RTA Chairman Jim Reilly said, had work on new funding sources been further along in Springfield, or given footing by legislative leaders or Gov. Rod Blagojevich equal to that afforded education, health care and pensions in the proposed state budget, the step would not be necessary.

"The one thing I think we don't have yet, in a public way, is one of those people just adamantly saying transit funding has to happen," Reilly said.

The service boards are to get back to the RTA later this week. The RTA and the Moving Beyond Congestion proponents no doubt will use their "doomsday" scenarios to attempt to galvanize the public and their elected representatives to at least bail out the public transit system for another year.

Ironically, CTA President Frank Kruesi took a lot of heat the past two years from the RTA and others when the CTA rolled out such doomsday scenarios in an effort to focus the Governor and the General Assembly on both the CTA's immediate cash needs and the structural funding problems that affect the region's public transit system. It looks like the RTA will now be championing the same tactics this year.

Will another round of doomsday scenarios succeed in goading the Governor and the General Assembly to take action. Perhaps. But the RTA may have made a major strategic miscalculation by abdicating its legal responsibility to approve only balanced service board budgets. Had the RTA held firm last year, the service cuts and fare increases necessary to balance the service board budgets would have been rolled out by the service boards in January of this year. This would mean that the traveling public and the schools and employers that depend on a good public transit system would have felt the full force of those measures just when the General Assembly was in its current spring session.

Of course, it is possible that the public would have gamely accepted the real-life consequences of service cuts and fare hikes spread over a full year, just as it adjusted nicely to the most recent CTA and Metra fare increases. Maybe the RTA did not want to run this risk and figured that doomsday scenarios concentrated in the last six months of the year would give its program more political appeal.
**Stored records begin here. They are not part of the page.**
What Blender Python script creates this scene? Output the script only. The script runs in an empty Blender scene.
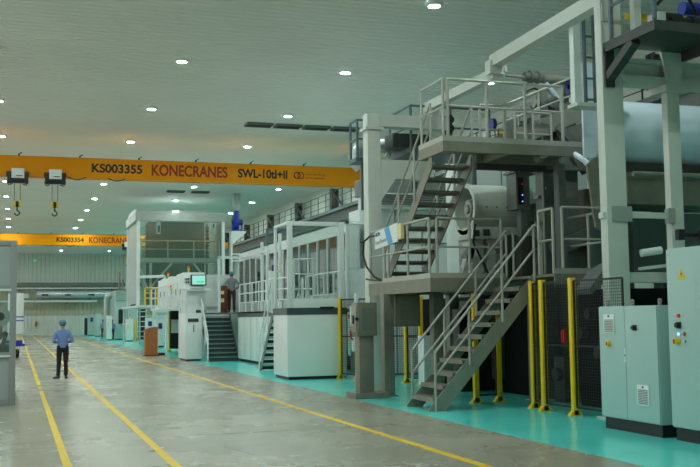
import bpy, bmesh, math, random
from mathutils import Vector, Matrix
random.seed(7)
C = bpy.context.scene.collection
D = bpy.data
V = Vector

# ------------------------------------------------------------------ materials
def lin(c):
    return tuple(((v/255)/12.92 if v/255 <= 0.04045 else ((v/255+0.055)/1.055)**2.4) for v in c)

def mat(name, rgb, rough=0.5, metal=0.0, var=0.06, scale=3.0, bump=0.0, bscale=40.0, rvar=0.1, stretch=(1, 1, 1), coat=0.0, spec=0.5):
    m = D.materials.new(name); m.use_nodes = True
    nt = m.node_tree; b = nt.nodes['Principled BSDF']
    b.inputs['Roughness'].default_value = rough; b.inputs['Metallic'].default_value = metal
    b.inputs['Coat Weight'].default_value = coat; b.inputs['Specular IOR Level'].default_value = spec
    c = lin(rgb)
    tc = nt.nodes.new('ShaderNodeTexCoord'); mp = nt.nodes.new('ShaderNodeMapping'); mp.inputs['Scale'].default_value = stretch
    nt.links.new(tc.outputs['Object'], mp.inputs[0])
    n = nt.nodes.new('ShaderNodeTexNoise'); n.inputs['Scale'].default_value = scale; n.inputs['Detail'].default_value = 4
    nt.links.new(mp.outputs[0], n.inputs['Vector'])
    r = nt.nodes.new('ShaderNodeValToRGB')
    r.color_ramp.elements[0].position = 0.3; r.color_ramp.elements[1].position = 0.7
    r.color_ramp.elements[0].color = (*[max(0, v*(1-var)) for v in c], 1)
    r.color_ramp.elements[1].color = (*[min(1, v*(1+var)) for v in c], 1)
    nt.links.new(n.outputs[0], r.inputs[0]); nt.links.new(r.outputs[0], b.inputs['Base Color'])
    if rvar:
        mr = nt.nodes.new('ShaderNodeMapRange')
        mr.inputs['To Min'].default_value = max(0.02, rough-rvar); mr.inputs['To Max'].default_value = min(1, rough+rvar)
        nt.links.new(n.outputs[0], mr.inputs[0]); nt.links.new(mr.outputs[0], b.inputs['Roughness'])
    if bump:
        n2 = nt.nodes.new('ShaderNodeTexNoise'); n2.inputs['Scale'].default_value = bscale
        nt.links.new(mp.outputs[0], n2.inputs['Vector'])
        bp = nt.nodes.new('ShaderNodeBump'); bp.inputs['Strength'].default_value = bump; bp.inputs['Distance'].default_value = 0.01
        nt.links.new(n2.outputs[0], bp.inputs['Height']); nt.links.new(bp.outputs[0], b.inputs['Normal'])
    return m

def emit(name, rgb, s):
    m = D.materials.new(name); m.use_nodes = True
    b = m.node_tree.nodes['Principled BSDF']; c = lin(rgb)
    b.inputs['Base Color'].default_value = (*c, 1); b.inputs['Emission Color'].default_value = (*c, 1)
    b.inputs['Emission Strength'].default_value = s
    return m

def glass(name, tint, mixv=0.12, rough=0.05, body=None, bodyf=0.0):
    m = D.materials.new(name); m.use_nodes = True
    nt = m.node_tree; nt.nodes.clear()
    out = nt.nodes.new('ShaderNodeOutputMaterial'); t = nt.nodes.new('ShaderNodeBsdfTransparent'); g = nt.nodes.new('ShaderNodeBsdfGlossy')
    t.inputs[0].default_value = (*tint, 1); g.inputs['Roughness'].default_value = rough
    lw = nt.nodes.new('ShaderNodeFresnel'); lw.inputs[0].default_value = 1.45
    ad = nt.nodes.new('ShaderNodeMath'); ad.operation = 'ADD'; ad.inputs[1].default_value = mixv
    mx = nt.nodes.new('ShaderNodeMixShader')
    nt.links.new(lw.outputs[0], ad.inputs[0]); nt.links.new(ad.outputs[0], mx.inputs[0])
    nt.links.new(t.outputs[0], mx.inputs[1]); nt.links.new(g.outputs[0], mx.inputs[2])
    last = mx
    if body:
        d = nt.nodes.new('ShaderNodeBsdfDiffuse'); d.inputs[0].default_value = (*lin(body), 1)
        m2 = nt.nodes.new('ShaderNodeMixShader'); m2.inputs[0].default_value = bodyf
        nt.links.new(mx.outputs[0], m2.inputs[1]); nt.links.new(d.outputs[0], m2.inputs[2]); last = m2
    nt.links.new(last.outputs[0], out.inputs[0])
    return m

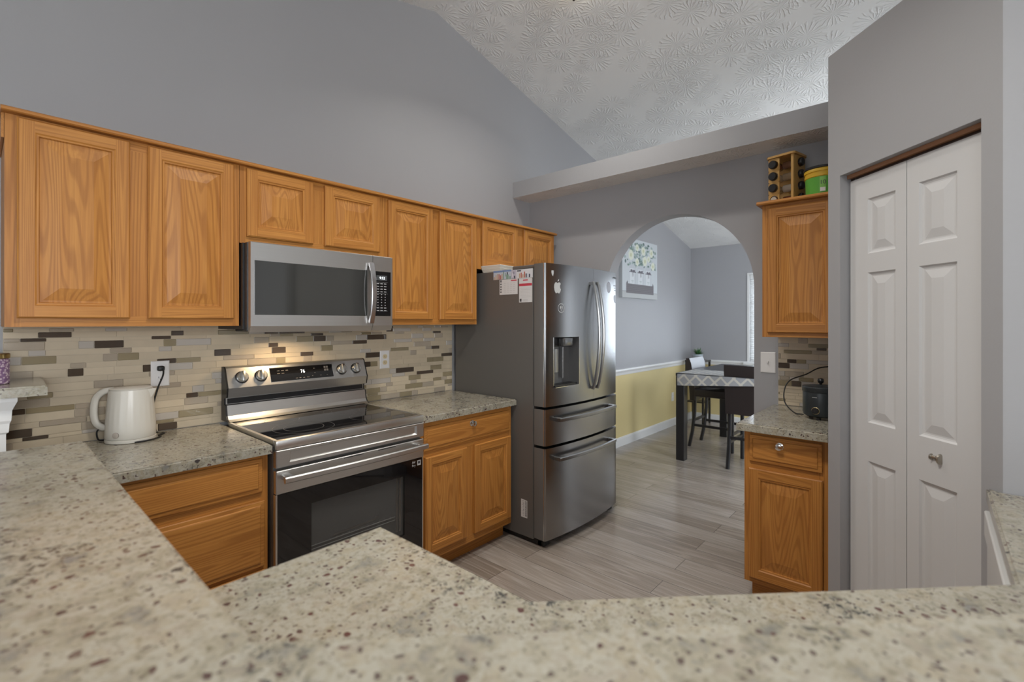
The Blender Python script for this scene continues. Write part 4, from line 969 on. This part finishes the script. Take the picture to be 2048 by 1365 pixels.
# ------------------------------------------------------------------ jar on the ledge
t = thing('candle_jar', 'purple patterned candle jar with gold lid on the high granite ledge', 'jar', (0.045, -0.215, 1.200))
def purple():
    m, nt, b = nodes_of('purple_floral_glass'); v = coords(nt)
    vo = N(nt, 'ShaderNodeTexVoronoi', Scale=120.0); nt.links.new(v, vo.inputs['Vector'])
    r_ = ramp(nt, [(0.0, (0.52, 0.46, 0.48)), (0.30, (0.46, 0.36, 0.42)), (0.50, (0.19, 0.11, 0.20)), (1.0, (0.14, 0.075, 0.155))]); nt.links.new(vo.outputs['Distance'], r_.inputs[0])
    nt.links.new(r_.outputs[0], b.inputs['Base Color']); b.inputs['Roughness'].default_value = 0.12; return m
mb = MB(); mb.lathe([(0.040, 0), (0.044, 0.003), (0.044, 0.084), (0.040, 0.090)], (0, 0, 0), 32); mb.build('jar_body', purple(), t, 40)
mb = MB(); mb.lathe([(0.043, 0.0905), (0.045, 0.092), (0.045, 0.106), (0.042, 0.109), (0.0005, 0.109)], (0, 0, 0), 32); mb.build('lid', simple('gold_metal', (0.42, 0.31, 0.13), 0.3, 1.0), t, 40)

# ------------------------------------------------------------------ bifold pantry door
REC = 0.040
def dpt(t_, n, z): return (*diag(t_, n), z)
mb = MB()
dn = bpy.data.objects.new('door_1', None); COL.objects.link(dn); dn['kind'] = 'structure'
def leaf(ta, tb, hinge_panels):
    mb = MB(); z0, z1, n1 = 0.012, 2.022, REC
    def q(a, b, c, d, n, m=0): mb.face([dpt(a, n, c), dpt(b, n, c), dpt(b, n, d), dpt(a, n, d)], m)
    L = tb - ta; u0, u1 = ta + 0.105 * L / 0.285 + 0.0, tb - 0.068 * L / 0.285
    u0, u1 = hinge_panels
    zs = [(0.22, 0.850), (1.008, 1.622), (1.700, 1.925)]
    q(ta, u0, z0, z1, n1); q(u1, tb, z0, z1, n1)
    cur = z0
    for a, b in zs: q(u0, u1, cur, a, n1); cur = b
    q(u0, u1, cur, z1, n1)
    for a, b in zs:
        seq = [(0, 0), (0.006, 0.006), (0.012, 0.008), (0.017, 0.008), (0.048, 0.001)]
        V = [[mb.bm.verts.new(dpt(t_, n1 + d, z)) for t_, z in ((u0 + i, a + i), (u1 - i, a + i), (u1 - i, b - i), (u0 + i, b - i))] for i, d in seq]
        for k in range(len(V) - 1):
            for j in range(4): mb.bm.faces.new((V[k][j], V[k][(j + 1) % 4], V[k + 1][(j + 1) % 4], V[k + 1][j]))
        mb.bm.faces.new(V[-1])
    # edges and back
    n2 = n1 + 0.032
    for a_, b_ in (((ta, z0), (tb, z0)), ((tb, z0), (tb, z1)), ((tb, z1), (ta, z1)), ((ta, z1), (ta, z0))):
        mb.face([dpt(a_[0], n1, a_[1]), dpt(b_[0], n1, b_[1]), dpt(b_[0], n2, b_[1]), dpt(a_[0], n2, a_[1])])
    q(ta, tb, z0, z1, n2)
    bmesh.ops.remove_doubles(mb.bm, verts=mb.bm.verts[:], dist=1e-5)
    return mb.build('door_leaf', DOORWHITE, dn)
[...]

We know, however, from the RTA Act what the General Assembly intended. That was for the service boards to begin the year with balanced budgets based on realistic projections of revenues and costs and not on mere hopes for a legislative bailout. When faced with the doomsday scenarios that will soon be coming, the Governor, the General Assembly, and the public must consider RTA's central role in causing this "crisis" and whether it is prudent to continue to entrust the RTA with managing the region's public transit system's finances.

3 comments:

Anonymous said...

The latest wrinkle in the debate over the RTA is to add Metra and Pace to its Board of Directors. Very bad idea. This would be like asking the fox to watch the henhouse. Consider that the CTA Board chair is already by law a member of the RTA Board, and yet the CTA is arguably the least responsive of the three service boards to RTA directives. Wiitness, CTA's unilateral decision to begin issuing its own bonds, and to restructure bus service in the Evanston/Skokie area and in the near west suburbs where Pace also operates.

Anonymous said...

Since the RTA always seems to look to the state when it needs more money, maybe the Governor should have some appointments to the RTA Board. The RTA already receives hundreds of millions each year from the state each year: 25% match for the RTA sales tax (Public Transportation FUnd), Reduced Fare Reimbursement (Additional State Assistance), as well as Additional Financial Assistance. Moreover, the state pays debt service on the RTA's SCIP bonds and has provided state funds (B-Bonds) directly to the service boards for capital projects. With this extensive state investment in transit in NE Illinois it seems to this writer like the governor should have representation on the RTA Board.

Tom Bamonte said...

I agree wholeheartedly with both comments. The service boards should not have representatives on the board of the agency that oversees them.

I also agree that the State of Illinois should have ample representation on the RTA board and perhaps even control the board. This is especially the case if the State steps up with substantial new operating and capital dollars for the RTA.

After all, two-thirds of the State's population lives within the six-county RTA region and public transit eats up a substantial share of State transportation money.

I think, however, that the regional transit agency that is the successor of the RTA should remain a free-standing regional agency and not become an IDOT department. IDOT lacks the talent and creativity to do much good in the public transit arena.

Just look at IDOT's success with airports. That gives you an idea of how it would do managing the region's public transit system.